• _INSTRUCTIONS TO FOLLOW_: Return only the lines from the top of the data down to the one that holds "def RP(u,v,z): return", both included, without any pictures.
=== DATA LINES ===
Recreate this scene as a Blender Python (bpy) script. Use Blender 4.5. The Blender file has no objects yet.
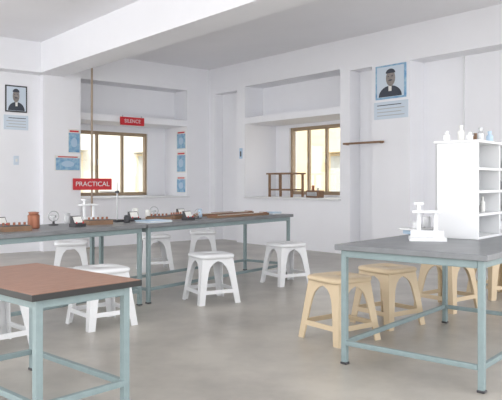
import bpy, bmesh, math, random
from mathutils import Vector, Matrix
random.seed(3)
S=bpy.context.scene
S.view_settings.view_transform='Standard'
S.view_settings.exposure=0.0
CX,CY=-0.862,13.14
EU=Vector((0.645,-0.764,0)); EV=Vector((-0.764,-0.645,0))
def RP(u,v,z): return Vector((CX+EU.x*u+EV.x*v, CY+EU.y*u+EV.y*v, z))

def mat(name,col,rough=0.6,metal=0.0,noise=0.0,nscale=8.0,bump=0.0,stretch=None,col2=None,lo=0.3,hi=0.7):
    m=bpy.data.materials.new(name); m.use_nodes=True
    nt=m.node_tree; b=nt.nodes['Principled BSDF']
    b.inputs['Roughness'].default_value=rough; b.inputs['Metallic'].default_value=metal
    b.inputs['Base Color'].default_value=(*col,1)
    if noise>0 or col2:
        tc=nt.nodes.new('ShaderNodeTexCoord'); mp=nt.nodes.new('ShaderNodeMapping')
        if stretch: mp.inputs['Scale'].default_value=stretch
        nz=nt.nodes.new('ShaderNodeTexNoise'); nz.inputs['Scale'].default_value=nscale; nz.inputs['Detail'].default_value=8
        nz.inputs['Roughness'].default_value=0.62
        cr=nt.nodes.new('ShaderNodeValToRGB')
        c2=col2 if col2 else tuple(c*(1-noise) for c in col)
        cr.color_ramp.elements[0].position=lo; cr.color_ramp.elements[1].position=hi
        cr.color_ramp.elements[0].color=(*c2,1); cr.color_ramp.elements[1].color=(*col,1)
        nt.links.new(tc.outputs['Object'],mp.inputs[0]); nt.links.new(mp.outputs[0],nz.inputs[0])
        nt.links.new(nz.outputs[0],cr.inputs[0]); nt.links.new(cr.outputs[0],b.inputs['Base Color'])
        if bump>0:
            bp=nt.nodes.new('ShaderNodeBump'); bp.inputs['Strength'].default_value=bump; bp.inputs['Distance'].default_value=0.02
            nt.links.new(nz.outputs[0],bp.inputs['Height']); nt.links.new(bp.outputs[0],b.inputs['Normal'])
    return m
M={}
M['wall']=mat('painted_wall',(0.845,0.85,0.88),0.8,noise=0.03,nscale=1.5)
M['ceil']=mat('painted_ceiling',(0.83,0.83,0.86),0.85,noise=0.04,nscale=1.0)
M['floor']=mat('cement_floor',(0.43,0.405,0.36),0.32,col2=(0.30,0.28,0.25),nscale=1.6,lo=0.33,hi=0.62)
M['steel']=mat('painted_steel',(0.235,0.305,0.31),0.45,noise=0.12,nscale=20)
M['labtop']=mat('lab_top',(0.20,0.21,0.22),0.38,noise=0.3,nscale=5)
M['lam']=mat('brown_laminate',(0.34,0.185,0.125),0.45,col2=(0.22,0.11,0.075),nscale=9,stretch=(1,9,1))
M['black']=mat('black_edge',(0.015,0.015,0.015),0.4)
M['white']=mat('white_plastic',(0.74,0.75,0.76),0.45)
M['beige']=mat('beige_plastic',(0.60,0.48,0.32),0.45)
M['frame']=mat('window_frame',(0.36,0.27,0.18),0.4)
M['wood']=mat('wood',(0.28,0.16,0.09),0.5,noise=0.4,nscale=6,stretch=(1,1,8))
M['pole']=mat('brown_pole',(0.40,0.31,0.23),0.5)
M['red']=mat('red_sign',(0.55,0.015,0.025),0.45)
M['copper']=mat('copper',(0.30,0.12,0.07),0.35,metal=0.5)
M['dark']=mat('dark_plastic',(0.04,0.04,0.045),0.4)
M['paper']=mat('paper',(0.75,0.75,0.72),0.7)
M['blue']=mat('poster_blue',(0.10,0.28,0.52),0.6,col2=(0.40,0.58,0.68),nscale=14)
M['pblue']=mat('pale_blue',(0.42,0.56,0.70),0.6)
M['caption']=mat('caption_sheet',(0.60,0.68,0.76),0.6)
M['skin']=mat('portrait_tone',(0.34,0.31,0.29),0.7,col2=(0.20,0.18,0.17),nscale=16)
M['coat']=mat('portrait_dark',(0.05,0.06,0.08),0.7)
M['grey']=mat('grey_metal',(0.45,0.46,0.47),0.35,metal=0.5)
M['cream']=mat('exterior_wall',(0.78,0.66,0.44),0.9,noise=0.12,nscale=0.8)
M['pale']=mat('exterior_wall_pale',(0.72,0.70,0.62),0.9,noise=0.12,nscale=0.8)
M['extwin']=mat('exterior_window',(0.50,0.52,0.50),0.5)
M['ground']=mat('ground_outside',(0.35,0.30,0.22),0.9,noise=0.3,nscale=0.5)
def glassmat():
    m=bpy.data.materials.new('glass'); m.use_nodes=True; nt=m.node_tree
    nt.nodes.clear(); o=nt.nodes.new('ShaderNodeOutputMaterial'); mx=nt.nodes.new('ShaderNodeMixShader')
    t=nt.nodes.new('ShaderNodeBsdfTransparent'); t.inputs[0].default_value=(0.96,0.97,0.97,1)
    g=nt.nodes.new('ShaderNodeBsdfGlossy'); g.inputs['Roughness'].default_value=0.05
    mx.inputs[0].default_value=0.08
    nt.links.new(t.outputs[0],mx.inputs[1]); nt.links.new(g.outputs[0],mx.inputs[2]); nt.links.new(mx.outputs[0],o.inputs[0])
    return m
M['glass']=glassmat()

class B:
    def __init__(s): s.bm=bmesh.new(); s.mats=[]
    def mi(s,k):
        if k not in s.mats: s.mats.append(k)
        return s.mats.index(k)
    def verts_faces(s,vs,fs,k):
        i=s.mi(k); bv=[s.bm.verts.new(v) for v in vs]; out=[]
        for f in fs:
            try:
                fc=s.bm.faces.new([bv[j] for j in f]); fc.material_index=i; out.append(fc)
            except ValueError: pass
        return out
    def hexa(s,p,k):
        return s.verts_faces(p,[(0,3,2,1),(4,5,6,7),(0,1,5,4),(1,2,6,5),(2,3,7,6),(3,0,4,7)],k)
    def box(s,x0,x1,y0,y1,z0,z1,k):
        return s.hexa([(x0,y0,z0),(x1,y0,z0),(x1,y1,z0),(x0,y1,z0),(x0,y0,z1),(x1,y0,z1),(x1,y1,z1),(x0,y1,z1)],k)
    def rbox(s,u0,u1,v0,v1,z0,z1,k):
        return s.hexa([RP(u0,v0,z0),RP(u1,v0,z0),RP(u1,v1,z0),RP(u0,v1,z0),RP(u0,v0,z1),RP(u1,v0,z1),RP(u1,v1,z1),RP(u0,v1,z1)],k)
    def cyl(s,p0,p1,r0,k,r1=None,n=16):
        if r1 is None: r1=r0
        p0=Vector(p0);p1=Vector(p1);d=(p1-p0).normalized()
        a=d.orthogonal().normalized(); b=d.cross(a)
        vs=[]
        for p,r in((p0,r0),(p1,r1)):
            for i in range(n):
                t=2*math.pi*i/n; vs.append(p+a*r*math.cos(t)+b*r*math.sin(t))
        fs=[(i,(i+1)%n,n+(i+1)%n,n+i) for i in range(n)]+[tuple(range(n))[::-1],tuple(range(n,2*n))]
        return s.verts_faces(vs,fs,k)
    def lathe(s,c,prof,k,n=20):
        vs=[];m=len(prof)
        for r,z in prof:
            for i in range(n):
                t=2*math.pi*i/n; vs.append((c[0]+r*math.cos(t),c[1]+r*math.sin(t),c[2]+z))
        fs=[(j*n+i,j*n+(i+1)%n,(j+1)*n+(i+1)%n,(j+1)*n+i) for j in range(m-1) for i in range(n)]
        fs+=[tuple(range(n))[::-1],tuple(range((m-1)*n,m*n))]
        return s.verts_faces(vs,fs,k)
    def torus(s,c,R,r,k,n=20,m=8,up=False):
        vs=[]
        for i in range(n):
            t=2*math.pi*i/n
            for j in range(m):
                q=2*math.pi*j/m; a=(R+r*math.cos(q))
                p=(a*math.cos(t),a*math.sin(t),r*math.sin(q))
                if up: p=(p[0],p[2],p[1])
                vs.append((c[0]+p[0],c[1]+p[1],c[2]+p[2]))
        fs=[(i*m+j,((i+1)%n)*m+j,((i+1)%n)*m+(j+1)%m,i*m+(j+1)%m) for i in range(n) for j in range(m)]
        return s.verts_faces(vs,fs,k)
    def done(s,name,loc=(0,0,0),rz=0,bevel=0,smooth=False,weld=False,solid=0):
        if weld: bmesh.ops.remove_doubles(s.bm,verts=s.bm.verts,dist=1e-4)
        bmesh.ops.recalc_face_normals(s.bm,faces=s.bm.faces)
        me=bpy.data.meshes.new(name); s.bm.to_mesh(me); s.bm.free()
        for k in s.mats: me.materials.append(M[k])
        o=bpy.data.objects.new(name,me); S.collection.objects.link(o)
        o.location=loc; o.rotation_euler=(0,0,rz)
        if solid:
            md=o.modifiers.new('sol','SOLIDIFY'); md.thickness=solid; md.offset=-1
        if bevel:
            md=o.modifiers.new('bev','BEVEL'); md.width=bevel; md.segments=2; md.limit_method='ANGLE'
        if smooth:
            for p in me.polygons: p.use_smooth=True
        return o

H=3.47
# ---------------- room shell
b=B(); b.rbox(-1.0,13,-1.0,11,-0.1,0,'floor'); b.done('floor')
b=B(); b.rbox(-1.0,11.5,-1.0,9.5,H,H+0.15,'ceil'); b.done('ceiling')
b=B(); b.rbox(0.0,11.5,3.2,3.66,2.97,H,'wall'); b.done('trim_1')
b=B(); b.rbox(0.0,0.3,3.66,9.5,2.97,H,'wall'); b.done('trim_2')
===
• _THE RESULT_:
Recreate this scene as a Blender Python (bpy) script. Use Blender 4.5. The Blender file has no objects yet.
import bpy, bmesh, math, random
from mathutils import Vector, Matrix
random.seed(3)
S=bpy.context.scene
S.view_settings.view_transform='Standard'
S.view_settings.exposure=0.0
CX,CY=-0.862,13.14
EU=Vector((0.645,-0.764,0)); EV=Vector((-0.764,-0.645,0))
def RP(u,v,z): return Vector((CX+EU.x*u+EV.x*v, CY+EU.y*u+EV.y*v, z))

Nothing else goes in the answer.